Ocurrió con una persona que tuvo un altercado con el presidente en plenas movilizaciones rurales. A raíz de ese episodio, presidencia se encargó de exhibir públicamente su complejo historial con Colonización. Ahora, pasó con el padre de familia que se quejó de los servicios del Ministerio de Desarrollo Social para obtener refugios nocturnos: la ministra Arismendi sembró sospechas morales sobre él y funcionarios del gobierno filtraron sus antecedentes penales.

Se ha dicho que el gobierno informa, simplemente, sobre circunstancias que ya son públicas: en el primer caso, parte de su situación figura en un acta del directorio de Colonización; y en el segundo, los antecedentes penales no son secreto de Estado. Sin embargo, en los dos casos hay violaciones a la ley de protección de datos personales de 2008 que, entre otras cosas, dice: "los datos objeto de tratamiento no podrán ser utilizados para finalidades distintas o incompatibles con aquellas que motivaron su obtención", y "los datos personales relativos a la comisión de infracciones penales, civiles o administrativas solo pueden ser objeto de tratamiento por parte de las autoridades públicas competentes".
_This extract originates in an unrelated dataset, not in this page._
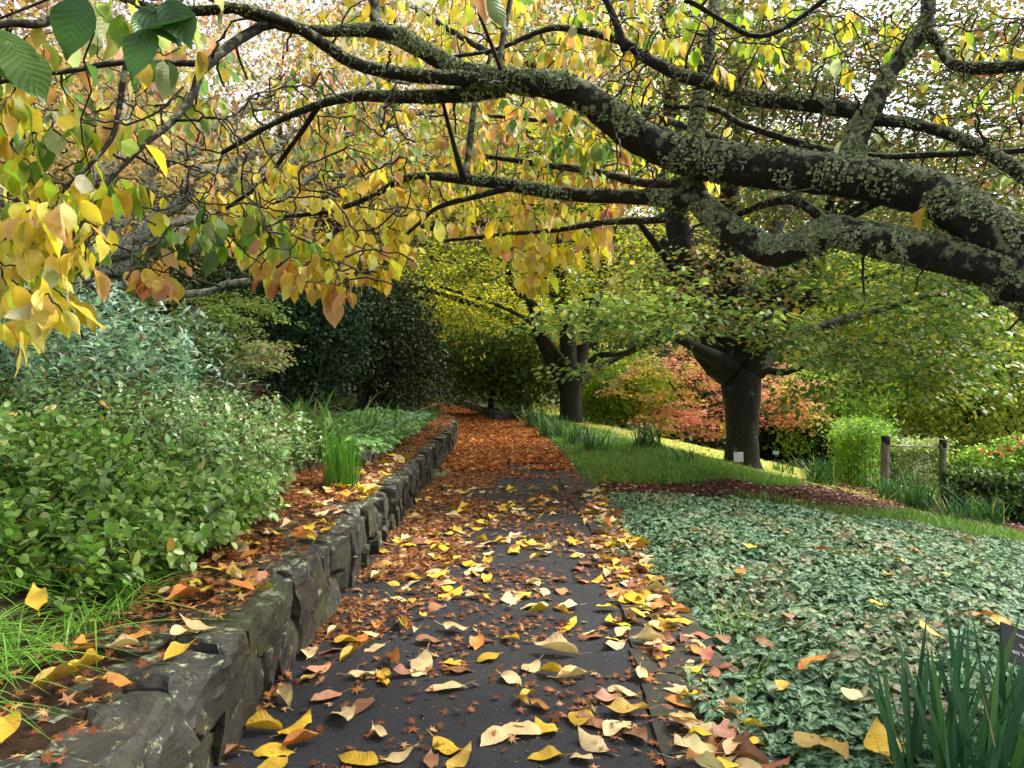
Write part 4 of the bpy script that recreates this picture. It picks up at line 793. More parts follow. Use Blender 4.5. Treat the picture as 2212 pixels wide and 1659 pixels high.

Esa ley es puro verso: claramente, no hay voluntad del gobierno ni seriedad institucional para hacerla respetar. Si además se toma consciencia del cúmulo de información personal y sensible que el Estado ya posee de todos nosotros, solo cabe la mayor alarma. Dos ejemplos, entre muchos: hubo miles de uruguayos que dieron al Estado sus datos personales para poder fumar marihuana vendida en farmacias; y la ley de inclusión financiera, que prácticamente impide por ejemplo comprarse un auto de 6.000 dólares sin pasar por un banco, genera de hecho informaciones detalladas sobre ingresos y gastos de la inmensa mayoría de los ciudadanos.

Una democracia no debe aceptar que haya funcionarios públicos cuya tarea sea hurgar en el cúmulo de informaciones parciales de las diferentes dependencias del Estado, con el objetivo de encontrar y difundir coordinadamente las que puedan desprestigiar a los ciudadanos cuya actitud o decir hayan molestado al gobierno.

Que haya ocurrido reiteradamente no solamente es grave en sí para los afectados, sino que además pretende infundir miedo en todos aquellos que en el futuro quieran expresar críticas hacia el gobierno: analistas políticos, dirigentes opositores o simples ciudadanos descontentos.

Es cierto que el Instituto Nacional de Derechos Humanos emitió una reciente resolución contraria al accionar de presidencia. Sin embargo, en un país de buenos reflejos democráticos, la reacción debiera ser mucho más radical y amplia: debieran alzar sus voces, al menos, otros jerarcas vinculados a los derechos humanos; la academia, en particular la de ciencia política y la de derecho; y los intelectuales socialdemócratas afines al Frente Amplio.

Con sus silencios desidiosos, clientelistas, serviles o cómplices, contribuyen a legitimar esta grave deriva autoritaria del gobierno.